Palembang (Antarasumsel.com )- Menggeluti sebagai pekerja penjemur ampas kelapa sisa perasan mungkin bukan pilihan bagi Abdullah (47) warga Sematang Borang Kecamatan Sako Palembang, hanya untuk menopang hidup keluarganya sehari-hari, meskipun hasilnya tidak mencukupi.
Pantauan Antara di Palembang, Minggu, panas terik sinar mentari disiang itu tidak membuat Abdullah dan istrinya Marsiah untuk berhenti bekerja, justru asik membolak-balik ampas kelapa yang setengah kering untuk kembali terjemur matahari.
“Ampas kelapa ini memang harus dijemur di terik matahari, semakin cepat kering ampas kelapa, maka bisa segera mendapatkan upah jemur dari pemiliknya,” kata Abdullah.
Ia mengaku, menekuni pekerjaan sebagai pemberi jasa penjemur ampas kelapa, karena tak ada usaha lagi yang bisa dilakukan untuk mencari nafkah.
Sebelum menekuni pekerjaan ini, Ia bersama istri dan anaknya bekerja sebagai petani.
Tetapi sejak bulan Agustus 2016, ia tak bisa lagi menggarap lahan untuk bertani dan bercocok tanam, karena lahanya sudah dijual dan oleh pemilik baru dibangun perumahan untuk masyarakat.
Sejak saat itu ia terpaksa bekerja serabutan untuk mencari nafkah bagi keluarga, hingga mendapat pekerjaan sebagai penjemur ampas kelapa.

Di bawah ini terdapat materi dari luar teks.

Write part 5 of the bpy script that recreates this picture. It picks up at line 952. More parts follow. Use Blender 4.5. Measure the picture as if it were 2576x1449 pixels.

Menurut dia, upah menjemur ampas kelapa ini dihitung perkarung Rp10 ribu, setiap dua hari sekali ada sekitar 20 karung basah sisa parutan kelapa yang dikirim pemilik ke tempat pengeringan ini.
“Musim hujan seperti saat ini, pengeringan ampas kelapa menjadi terganggu, karena hanya mengandalkan cahaya matahari, tetapi tetap semangat untuk terus berusaha dan berdoa,” kata Abdullah.
Ia mengakui, untuk penghasilnya sangat pas-pasan saja, untunglah ketiga anaknya yang duduk dibangku sekolah menengah atas, sekolah menengah pertama dan di sekolah dasar tidak menuntut banyak, mereka hanya bisa tamat saja hingga sekolah menengah atas.
Begitu juga Marsiah (45) istrinya untuk membantu mencari nafkah bagi keluarganya mengambil upahan menggosok di rumah tetangga yang membutuhkan jasanya.
Setiap hari anak-anak ke sekolah naik angkutan umum, karena jaraknya memang cukup jauh dari rumahnya.
Sempat anak pertamanya putus sekolah lantaran tak mermiliki biaya untuk membayar uang SPP, karena sekolah di swasta.
Marsiah berharap, anak-anaknya akan mendapatkan pekerjaan yang baik setelah mereka tamat sekolah nanti.
Ia juga berharap Pemerintah Kota Palembang melalui Dinas Pendidikan dapat memberikan bantuan dan dukungan pendidikan bagi ketiga anaknya.